Radio Caroline's sponsors quickly established two ship-based stations, Caroline North and Caroline South. Caroline North was more original in its programming, attuned both to the Merseyside (Liverpool) beat then made famous by the Beatles and to new trends in African-American music such as the hits from Motown. Caroline South found itself in increasing financial trouble for a variety of reasons and had to be rescued in 1966 by Tom Lodge, one of the key figures from Caroline North. His most important contribution to the development of British radio and popular music was the establishment of disc jockeys as the pivotal cultural entrepreneurs of the stations, with their musical intuition providing the stations' heartbeat.
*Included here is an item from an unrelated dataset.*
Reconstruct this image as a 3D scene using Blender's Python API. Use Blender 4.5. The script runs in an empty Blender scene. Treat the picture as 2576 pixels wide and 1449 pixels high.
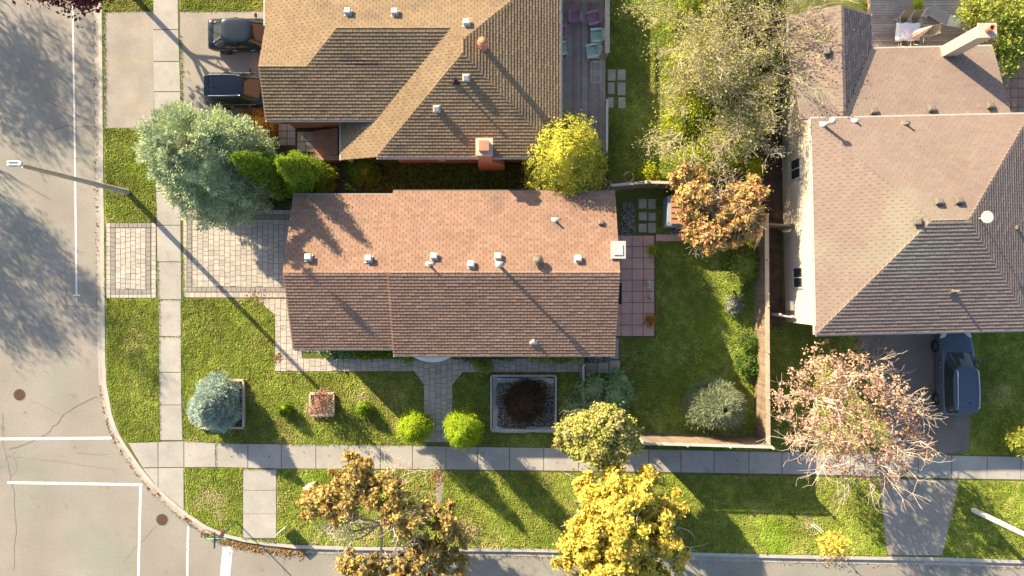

The other leading British pirate station of that period was Radio London, also established in 1964. Its format was considerably less freewheeling than Radio Caroline's and served as a model for Radio One, the BBC pop music channel begun by the BBC in July 1967 in direct response to the pirates' popularity (and also due to some internal pressure to develop a more audience-responsive programming policy). Radio London's programming was always much more culturally conservative than Radio Caroline's, and thus it attracted considerably more support from elite circles.
A number of problematic conditions challenged the pirate station developers. The North Sea, where most of the pirate station ships were positioned, is subject to very powerful gales and stormy weather. In a number of cases there was a sharp disparity between the disc jockeys' spartan and dangerous working conditions and the ritzy administration offices in central London. A number of investors saw the pirate station ventures as instant cash cows, with predictable effects on financial policies and stability. They often wildly inflated their audience size. Only about a half-dozen syndicates owned all 21 pirate stations available to British listeners.
Decline
A number of other troubling events shadowed the stations. Harry Featherbed, director and one of the three founders of Radio lnvicta in June 1964, drowned in circumstances that some found suspicious. Radio City, previously Radio Sutch, became the target of a control battle between Reginald Calvert and Oliver Smedley. The former launched a military-style boarding party to repossess his transmitter and was later shot dead in Smedley's home.
These and other factors resulted in a loss of popularity of the pirate stations that enabled the British government to reassert its authority and monopoly of the airwaves. Beginning in August 1966, the Marine Offences Act effectively choked off the pirates' revenue stream by outlawing the use of their channels by British advertisers.
Despite their relatively short term of operation and shadowy dimensions, these rebels against British radio authorities had a lasting impact on British broadcasting and culture. In addition to the change in focus from traditional music to a format that appealed to younger listeners, the language used in music radio changed from a carefully articulated southern English accent and vocabulary to a mid-Atlantic intonation and pattern. In Britain, the debate continues (mostly along generational lines) as to whether this change signified the reverse cultural colonization of the United Kingdom or its welcome introduction to the dynamism of U.S.-and especially African American-popular culture.
British pirate stations continued to operate in the 21st century-mainly urban and carrying ethnic minority content. Such stations appear and disappear rapidly and are difficult to track down. Many operate only on the weekends.